There is a wonderful art blog I enjoy reading called Art of the Genre. I have no idea who the author of the blog is, but he is well connected to the RPG scene and artists there-in. He also publishes RPG and fantasy art collections under The Folio. Quite a few years back, perahps a decade ago, I read a statement from the author to the effect that painters are at their prime in the early years of middle age, let's say late twenties through the thirties. After that they generally do not improve on their craft or vision, and may even begin to have a decline in their powers.
The Folio #18, this cover is taken from an old pulp novel.
The statement left an impression on me.

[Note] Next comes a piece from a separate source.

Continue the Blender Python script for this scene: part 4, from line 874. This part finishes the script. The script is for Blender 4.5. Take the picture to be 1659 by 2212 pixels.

As a general statement, Americans as creators and artists seem to be their most creative through their thirties, but are especially potent in their late teens to early twenties. I won't say this for the entirety of the United States' history, but certainly from World War Two onwards, as our culture has become ever more youth focused.
Think about it. Who are our great artists over the last 75 years - music, literature, film, visual art? Music is easy because at least pop music has such a youth focus. But leave pop music aside. Hank Williams and Miles Davis dominated their respective genres of American music starting in their early 20s. Classical music is a far more complicated genre, but famous American composers Aaron Copeland and Philip Glass were both hitting their stride around age 35. But we can go well back in time. The "father of American music", Stephen Foster, was born in 1826. He wrote most of his most famous songs at the age of 24 - Camp Town Races, My Old Kentucky Home, etc. With film, look at Stephen Speilberg. He was making near full length films as a teenager. He directed Jaws at age 30. Orson Welles was directing Broadway theatre at the age of 21, did his infamous radio broadcast of The War of the Worlds at age 23, and co-wrote, produced, directed, and starred in Citizen Kane at the age of 26! For the visual arts, Andy Warhol was making a splash in New York city by the age of 26.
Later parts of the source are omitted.